Showing posts with label maker space. Show all posts
Showing posts with label maker space. Show all posts

Monday, August 01, 2016

HUE Animation for Maker Space or Genius Hour


Hue Animation Studio
by Hue Animation
Kit comes with HUE HD camera with mic; the HUE Book of Animation, a 60-page full color book; a mini stage with background and 'green screen' and stop motion software with sound effects, printable activities and backdrops.
Review kit provided by Hue


Stop motion animation couldn't be easier than it is with the Hue studio. Once you've got the software installed, you plug the camera into your USB port and...get creative!

The first time I fiddled with the camera, I experienced firsthand one of the basics of stop motion animation -- the more pictures you take with smaller movements of your character, the better your movie turns out! The Hue software makes this easy by providing the image of the picture you just took on the left and a ghost image of that picture on the right. I took the pink box completely out of the screenshot below to show this ghost image, but when you're shooting your movie, you use the ghost to determine how far/what direction to move the object for the next shot. The on-screen tools are very intuitive, and the project autosaves on your computer. It's easy to create a QuickTime of the final movie so you can share your work. This is a tool with lots of "stretch." You can get good results in a short amount of time, or you can go crazy with creativity (including backdrops, sound effects, and an actual storyline) and get fabulous results.

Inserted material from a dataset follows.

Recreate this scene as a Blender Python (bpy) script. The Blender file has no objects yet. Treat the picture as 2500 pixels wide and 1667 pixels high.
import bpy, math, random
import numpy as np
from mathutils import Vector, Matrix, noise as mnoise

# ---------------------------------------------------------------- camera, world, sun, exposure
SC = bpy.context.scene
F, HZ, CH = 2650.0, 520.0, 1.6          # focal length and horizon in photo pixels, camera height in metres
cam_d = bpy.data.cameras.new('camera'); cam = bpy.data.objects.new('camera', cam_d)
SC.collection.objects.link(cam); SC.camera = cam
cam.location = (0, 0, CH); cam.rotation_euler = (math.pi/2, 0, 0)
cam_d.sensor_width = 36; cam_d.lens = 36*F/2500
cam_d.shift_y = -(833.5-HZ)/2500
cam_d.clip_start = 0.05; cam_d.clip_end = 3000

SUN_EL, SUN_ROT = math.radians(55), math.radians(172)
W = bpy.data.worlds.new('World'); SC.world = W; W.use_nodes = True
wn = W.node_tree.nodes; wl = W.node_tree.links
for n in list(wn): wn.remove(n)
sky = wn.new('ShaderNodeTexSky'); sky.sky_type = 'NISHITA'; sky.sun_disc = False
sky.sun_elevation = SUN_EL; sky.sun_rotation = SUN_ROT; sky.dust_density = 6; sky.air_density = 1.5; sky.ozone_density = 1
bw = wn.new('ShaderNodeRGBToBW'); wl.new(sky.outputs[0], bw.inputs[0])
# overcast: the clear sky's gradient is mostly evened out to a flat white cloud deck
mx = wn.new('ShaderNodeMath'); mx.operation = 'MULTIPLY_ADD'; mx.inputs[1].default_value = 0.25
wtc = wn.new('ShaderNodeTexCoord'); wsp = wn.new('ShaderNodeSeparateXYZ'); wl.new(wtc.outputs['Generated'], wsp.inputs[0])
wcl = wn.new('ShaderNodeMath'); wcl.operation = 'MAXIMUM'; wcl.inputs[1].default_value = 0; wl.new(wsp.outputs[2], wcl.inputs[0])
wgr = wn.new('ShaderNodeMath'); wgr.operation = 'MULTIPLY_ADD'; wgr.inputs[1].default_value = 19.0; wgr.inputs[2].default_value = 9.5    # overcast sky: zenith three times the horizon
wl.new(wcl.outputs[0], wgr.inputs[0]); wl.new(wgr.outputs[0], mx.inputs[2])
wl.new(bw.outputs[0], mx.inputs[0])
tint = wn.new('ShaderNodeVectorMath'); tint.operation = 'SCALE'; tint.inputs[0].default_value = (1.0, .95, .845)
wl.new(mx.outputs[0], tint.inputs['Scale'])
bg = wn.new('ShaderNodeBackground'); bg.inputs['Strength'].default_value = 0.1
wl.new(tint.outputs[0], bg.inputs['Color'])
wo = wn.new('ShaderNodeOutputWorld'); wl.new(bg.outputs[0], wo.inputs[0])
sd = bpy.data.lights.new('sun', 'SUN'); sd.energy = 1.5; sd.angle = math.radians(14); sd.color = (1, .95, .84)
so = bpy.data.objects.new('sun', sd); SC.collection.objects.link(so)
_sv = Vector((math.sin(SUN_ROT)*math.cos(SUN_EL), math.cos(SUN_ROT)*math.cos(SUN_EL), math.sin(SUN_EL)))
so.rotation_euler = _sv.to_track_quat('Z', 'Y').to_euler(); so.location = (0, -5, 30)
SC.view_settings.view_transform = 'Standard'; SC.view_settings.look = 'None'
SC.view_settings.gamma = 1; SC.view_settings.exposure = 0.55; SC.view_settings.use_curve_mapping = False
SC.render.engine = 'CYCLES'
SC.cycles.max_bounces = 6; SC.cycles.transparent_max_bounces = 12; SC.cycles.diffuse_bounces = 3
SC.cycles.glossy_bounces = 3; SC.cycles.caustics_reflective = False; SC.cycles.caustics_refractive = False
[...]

I predict that stop motion animation will be a hit in Genius Hour this year. In less than 15 minutes, I will demonstrate the basics to my students and then I will be able to step back and watch what they create using objects from around the classroom (or that they bring from home), making scenery, writing/acting out stories, or just fiddling around the way I did for this test movie. My process:

  1. I grabbed the button box where I gathered all the loose buttons I found in the laundry room/sewing area of mom's house. 
  2. I chose a place to film that had decent light without a glare. 
  3. I set the buttons free. 

I didn't know when I started what those buttons would do once they were free, so just like when I start writing with only the very smallest of a seed idea, I had the experience of surprise that comes with following my creativity wherever it chooses to lead!